- DATA SECTION -
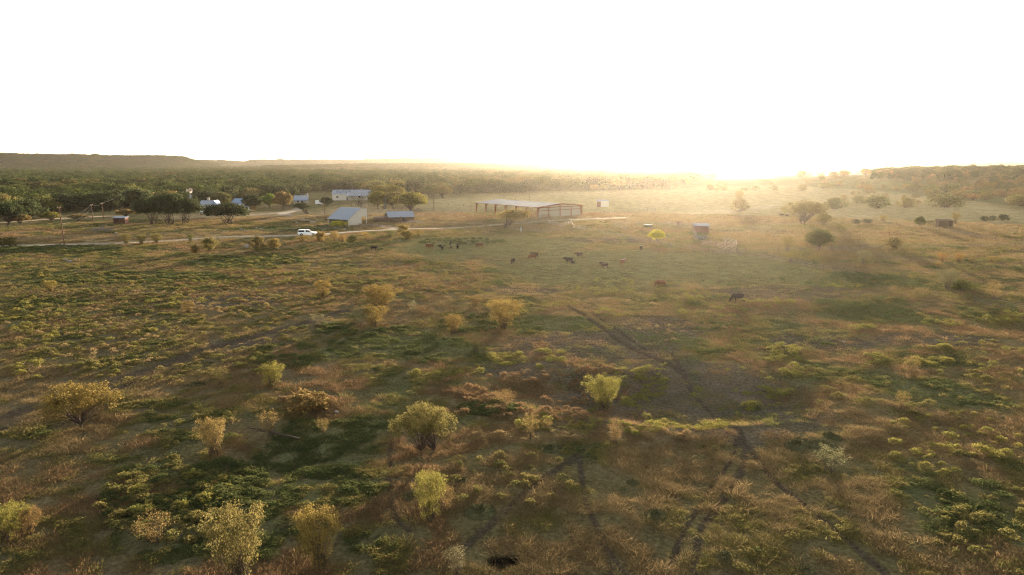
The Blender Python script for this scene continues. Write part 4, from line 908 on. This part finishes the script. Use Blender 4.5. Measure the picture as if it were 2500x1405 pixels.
# 5 stone cottage
b5 = gable_house('stone_cottage', (719, 499), R(12), 7.5, 6.5, 2.8, 4.8, M['stone'], M['steel_x'], 'small stone cottage with shiny metal roof, chimney and porch', 'house', windows=[(2, 1.5, 0.9, 1.1)], door=4.4, chimney=(7.0, 3.2))
MB().slab([(-0.3, -2.4, 2.2), (7, -2.4, 2.2), (7, -0.4, 2.75), (-0.3, -0.4, 2.75)], -0.08).build('porch_roof', M['bluegrey'], b5)
for x_ in (0, 3.4, 6.8): MB().tube([(x_, -2.3, -0.3), (x_, -2.3, 2.2)], 0.07, 6).build('porch_post', M['white'], b5)
# 6 white trailer box
p = P(770, 501); t6 = empty('cargo_trailer', p, R(5), 'plain white box trailer parked beside the long pale building', 'trailer')
bx_ = MB().box((2.2, 1.1, 1.5), (4.4, 2.2, 2.1)).build('body', M['white'], t6)
for x_ in (1.6, 2.6): MB().tube([(x_, -0.02, 0.35), (x_, 0.2, 0.35)], 0.35, 12).build('wheel', M['tyre'], t6)
MB().tube([(4.4, 1.1, 0.5), (5.6, 1.1, 0.4)], 0.06, 6).build('hitch', M['dark'], t6)
# 7 white two-storey house
b7 = gable_house('white_farmhouse', (490, 523), R(4), 6.2, 6.0, 4.4, 6.2, M['white'], M['steel_x'], 'white two-storey farmhouse with pale roof beside the windmill', 'house', windows=[(1.2, 3.2, 0.7, 1.1), (4.6, 3.2, 0.7, 1.1), (4.6, 1.0, 0.7, 1.1)], door=2.8, chimney=(3, 3))
mb = MB(); mb.prism([(4.6, 4.0), (6.6, 6.4), (8.6, 4.0)], -0.4, 5.8, 'y'); mb.build('cross_gable', M['bluegrey'], b7)
MB().slab([(-0.2, -1.8, 2.2), (6.3, -1.8, 2.2), (6.3, -0.15, 2.6), (-0.2, -0.15, 2.6)], -0.08).build('porch_roof', M['bluegrey'], b7)
for x_ in (0, 2.1, 4.2, 6.2): MB().tube([(x_, -1.7, -0.4), (x_, -1.7, 2.2)], 0.07, 6).build('porch_post', M['white'], b7)
# 8 blue-roofed house
b8 = gable_house('blue_roofed_house', (566, 511), R(-12), 8.5, 7.5, 3.0, 5.3, M['white'], M['bluegrey'], 'house with dark blue roof half hidden behind the lone live oak', 'house', windows=[(6.5, 1.6, 0.8, 1.0)], door=4.2)
b9 = gable_house('white_outbuilding', (598, 515), R(2), 3.4, 3.2, 2.0, 2.8, M['white'], M['steel_x'], 'tiny white outbuilding beside the dark round tree', 'shed', windows=[(2.4, 1.2, 0.5, 0.5)], door=1.0)
# 9 roadside shelter at left
def shelter(name, px, rz, L_, W_, hf, hb, wallm, roofm, label, cat='shelter', back=True):
    p = P(*px); h = empty(name, p, rz, label, cat)
    MB().slab([(-0.3, -0.3, hf), (L_+0.3, -0.3, hf), (L_+0.3, W_+0.3, hb), (-0.3, W_+0.3, hb)], -0.1).build('roof', roofm, h)
    for x_ in (0.1, L_/2, L_-0.1): MB().box((x_, 0.1, hf/2-0.2), (0.18, 0.18, hf+0.3)).build('post', M['post'], h)
    if back: MB().box((L_/2, W_-0.05, hb/2-0.25), (L_, 0.1, hb+0.3)).build('back_wall', wallm, h)
    MB().prism([(0, -0.3), (0, hf-0.1), (W_-0.1, hb-0.1), (W_-0.1, -0.3)], 0, 0.08, 'x').build('side_wall', wallm, h)
    MB().prism([(0, -0.3), (0, hf-0.1), (W_-0.1, hb-0.1), (W_-0.1, -0.3)], L_-0.08, L_, 'x').build('side_wall', wallm, h)
    return h
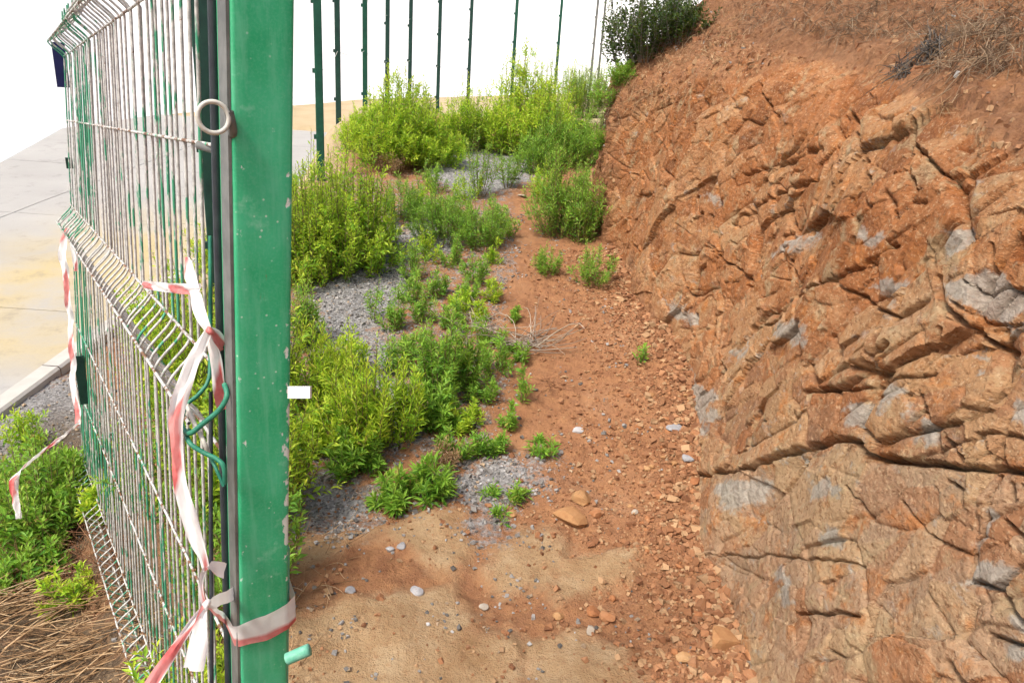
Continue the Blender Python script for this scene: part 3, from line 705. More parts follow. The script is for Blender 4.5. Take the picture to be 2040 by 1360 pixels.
GREY = [[(1440, 960), (1530, 955), (1520, 985), (1470, 1015), (1440, 1010)], [(1620, 965), (1650, 950), (1680, 975), (1660, 995), (1620, 995)],
        [(1535, 1120), (1557, 1135), (1588, 1205), (1545, 1200)], [(1640, 1035), (1665, 1050), (1672, 1097), (1645, 1085)],
        [(1912, 1118), (2005, 1120), (1975, 1162), (1912, 1150)], [(1815, 880), (1845, 832), (1866, 882), (1845, 895)], [(1888, 455), (1932, 460), (1925, 490), (1885, 515)],
        [(1522, 503), (1590, 470), (1618, 463), (1590, 495), (1535, 512)], [(1730, 563), (1800, 558), (1792, 588), (1745, 582)], [(1885, 562), (2000, 545), (2050, 600), (1990, 650), (1910, 605)],
        [(1985, 1200), (2040, 1260), (2040, 1285), (2000, 1250)], [(1395, 385), (1440, 390), (1420, 408)], [(1330, 605), (1370, 600), (1388, 645), (1340, 640)], [(1715, 460), (1760, 465), (1730, 490), (1710, 480)],
        [(1495, 25), (1522, 0), (1535, 35), (1505, 42)], [(1462, 75), (1500, 52), (1490, 75)], [(1640, 112), (1672, 105), (1670, 118)], [(1690, 810), (1740, 820), (1730, 850), (1680, 850)],
        [(1460, 700), (1490, 690), (1485, 720)], [(1540, 640), (1610, 640), (1600, 690), (1560, 680)], [(1780, 740), (1820, 790), (1780, 830), (1760, 790)], [(1960, 1260), (2010, 1290), (2000, 1320), (1965, 1300)],
        [(1370, 740), (1440, 780), (1420, 860), (1380, 840)], [(1995, 780), (2040, 800), (2040, 840), (1990, 830)], [(1950, 1000), (1965, 1010), (1930, 1090), (1915, 1100)]]
grey = np.zeros_like(A)
gjx = PX + 22 * fbm(SU * 9, SV * 20, 211, 3); gjy = PY + 22 * fbm(SU * 9, SV * 20, 217, 3)
for p in GREY:
    p = np.array(p, float); sb = np.where(vis & (B < 2.6) & (np.abs(PX - p[:, 0].mean()) < 140) & (np.abs(PY - p[:, 1].mean()) < 140))
    grey[sb] = np.maximum(grey[sb], soft_poly(gjx[sb], gjy[sb], p, 16))
disp *= sstep(0.0, 0.06, B) * 0.85 + 0.15
pts = base.reshape(nu, nv, 3) + nrm * disp[..., None]
bv = pts.reshape(-1, 3)
faces = grid_faces(nu, nv)
bank_full = mesh_np('rock_bank', bv, faces)
bn = np.zeros(len(bv) * 3, np.float32); bank_full.vertices.foreach_get('normal', bn); bn = bn.reshape(-1, 3)
cellid = (V1['cx'] * 1000 + V1['cy']).ravel()
fc = cellid[faces[:, 0]]; frock = rock.ravel()[faces].mean(1) * (B.ravel()[faces[:, 0]] < 1.75)
fvis = (PX.ravel()[faces[:, 0]] > 1150) & (PX.ravel()[faces[:, 0]] < 2150) & (PD.ravel()[faces[:, 0]] > 0.4) & (PY.ravel()[faces[:, 0]] < 1450)
is_block = np.zeros(len(faces), bool)
ids, cnt = np.unique(fc[(frock > 0.6) & fvis], return_counts=True)
ids = ids[cnt > 60]
is_block = np.isin(fc, ids) & (frock > 0.6)
A_top = (sstep(0.0, 0.35, B - h1 + .12 * fbm(A * 3, B * 3, 401, 3)) * sstep(-.15, .5, 1.0 + 0 * A)).ravel()
A_low = np.clip(below * 0.8 + 0.4 * sstep(500, 900, PY) * vis, 0, 1).ravel()
A_soil, A_grey, A_cr, A_cb = soilm.ravel(), grey.ravel(), r1.ravel() * 0.6 + r2.ravel() * 0.4, r1c.ravel() * 0.5 + r2b.ravel() * 0.5
def sub_mesh(name, sel):
    f = faces[sel]; used, inv = np.unique(f.ravel(), return_inverse=True)
    me = mesh_np(name, bv[used], inv.reshape(-1, 4))
    attr(me, 'soil', A_soil[used]); attr(me, 'grey', A_grey[used]); attr(me, 'cellr', A_cr[used]); attr(me, 'cellb', A_cb[used]); attr(me, 'lower', A_low[used]); attr(me, 'topsoil', A_top[used])
    me.set_sharp_from_angle(angle=R(30))
    return me
bank = tag(obj('rock_bank', sub_mesh('rock_bank', ~is_block), M['bank']), 'steep cut bank of orange fractured rock and red soil beside the path', 'bank', kind='structure')
for i in ids:
    sel = is_block & (fc == i)
    obj('rock_block', sub_mesh('rock_block', sel), M['bank'], bank)
bpy.data.meshes.remove(bank_full)
print('BANK verts', len(bv), 'blocks', len(ids))
# depth lookup for the bank surface by photo pixel
_bpx, _bpy, _bd = project(bv)
def bank_hit(px, py):
    d = np.hypot(_bpx - px, _bpy - py); d = np.where(_bd > 0.4, d, 1e9)
    near = np.argpartition(d, 40)[:40]; near = near[d[near] < d[near].min() + 6]
    k = near[np.argmin(_bd[near])]
    return bv[k], bn[k]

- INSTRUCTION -
Pull out every line of the entries that includes the word "scene".

- RESPONSE BELOW -
The Blender Python script for this scene continues. Write part 4, from line 908 on. This part finishes the script. Use Blender 4.5. Measure the picture as if it were 2500x1405 pixels.
Continue the Blender Python script for this scene: part 3, from line 705. More parts follow. The script is for Blender 4.5. Take the picture to be 2040 by 1360 pixels.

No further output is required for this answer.